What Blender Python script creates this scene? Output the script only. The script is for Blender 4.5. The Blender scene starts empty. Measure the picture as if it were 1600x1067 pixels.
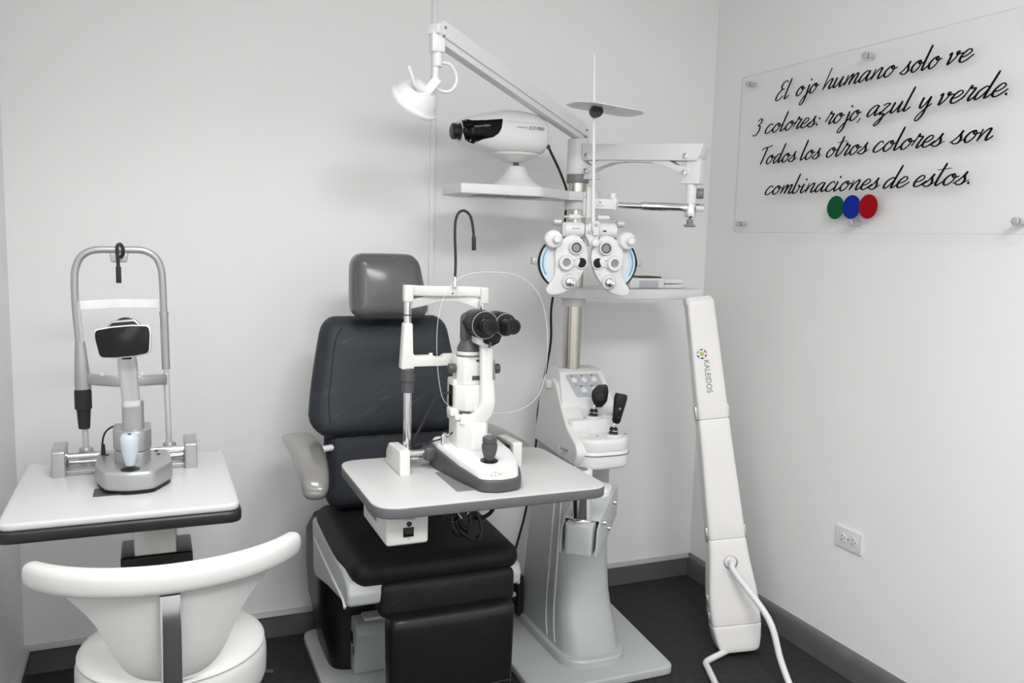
import bpy, bmesh, math, random
from mathutils import Vector, Matrix
random.seed(7)
S = bpy.context.scene
C = S.collection
PI = math.pi
V = Vector
R = math.radians

# ------------------------------------------------------------------ materials
def lin(h):
    h = h.lstrip('#')
    o = []
    for i in (0, 2, 4):
        c = int(h[i:i+2], 16) / 255
        o.append(c/12.92 if c <= .04045 else ((c+.055)/1.055)**2.4)
    return (*o, 1)

def mat(name, col, rough=.5, metal=0., coat=0., var=.06, vs=30., bump=0., bs=200., coat_rough=.08, stretch=None, spec=.5):
    m = bpy.data.materials.new(name); m.use_nodes = True
    nt = m.node_tree; N = nt.nodes; L = nt.links
    b = N['Principled BSDF']
    col = lin(col) if isinstance(col, str) else (*col, 1)
    b.inputs['Roughness'].default_value = rough
    b.inputs['Metallic'].default_value = metal
    b.inputs['Coat Weight'].default_value = coat
    b.inputs['Coat Roughness'].default_value = coat_rough
    b.inputs['Specular IOR Level'].default_value = spec
    tc = N.new('ShaderNodeTexCoord')
    src = tc.outputs['Object']
    if stretch:
        mp = N.new('ShaderNodeMapping'); mp.inputs['Scale'].default_value = stretch
        L.new(src, mp.inputs['Vector']); src = mp.outputs['Vector']
    n = N.new('ShaderNodeTexNoise'); n.inputs['Scale'].default_value = vs; n.inputs['Detail'].default_value = 4
    L.new(src, n.inputs['Vector'])
    mx = N.new('ShaderNodeMix'); mx.data_type = 'RGBA'
    mx.inputs['A'].default_value = tuple(c*(1-var) for c in col[:3]) + (1,)
    mx.inputs['B'].default_value = tuple(min(1, c*(1+var)) for c in col[:3]) + (1,)
    L.new(n.outputs['Fac'], mx.inputs['Factor']); L.new(mx.outputs['Result'], b.inputs['Base Color'])
    if bump:
        n2 = N.new('ShaderNodeTexNoise'); n2.inputs['Scale'].default_value = bs; n2.inputs['Detail'].default_value = 3
        L.new(src, n2.inputs['Vector'])
        bp = N.new('ShaderNodeBump'); bp.inputs['Strength'].default_value = bump; bp.inputs['Distance'].default_value = .002
        L.new(n2.outputs['Fac'], bp.inputs['Height']); L.new(bp.outputs['Normal'], b.inputs['Normal'])
    return m

def leather_mat(name, col, streak, rough, coat=0., coat_rough=.1):
    m = mat(name, col, rough, 0, coat, .12, 18, .25, 450, coat_rough, spec=.3)
    nt = m.node_tree; N = nt.nodes; L = nt.links; b = N['Principled BSDF']
    tc = N.new('ShaderNodeTexCoord'); mp = N.new('ShaderNodeMapping')
    mp.inputs['Scale'].default_value = (11, 20, 75)
    m0 = N.new('ShaderNodeMapping'); m0.inputs['Rotation'].default_value = (0, R(27), 0)
    L.new(tc.outputs['Object'], m0.inputs['Vector']); L.new(m0.outputs['Vector'], mp.inputs['Vector'])
    n = N.new('ShaderNodeTexNoise'); n.inputs['Scale'].default_value = 1.; n.inputs['Detail'].default_value = 2
    L.new(mp.outputs['Vector'], n.inputs['Vector'])
    r = N.new('ShaderNodeValToRGB'); r.color_ramp.elements[0].position = .63; r.color_ramp.elements[1].position = .78
    r.color_ramp.elements[1].color = (.27, .27, .27, 1)
    L.new(n.outputs['Fac'], r.inputs['Fac'])
    old = b.inputs['Base Color'].links[0].from_socket
    mx = N.new('ShaderNodeMix'); mx.data_type = 'RGBA'; mx.inputs['B'].default_value = lin(streak)
    L.new(r.outputs['Color'], mx.inputs['Factor']); L.new(old, mx.inputs['A']); L.new(mx.outputs['Result'], b.inputs['Base Color'])
    return m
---
Required task
Leave out the pictures, then repeat the listing above exactly from its first line to the line with "R = math.radians", inclusive.

Worked solution
What Blender Python script creates this scene? Output the script only. The script is for Blender 4.5. The Blender scene starts empty. Measure the picture as if it were 1600x1067 pixels.
import bpy, bmesh, math, random
from mathutils import Vector, Matrix
random.seed(7)
S = bpy.context.scene
C = S.collection
PI = math.pi
V = Vector
R = math.radians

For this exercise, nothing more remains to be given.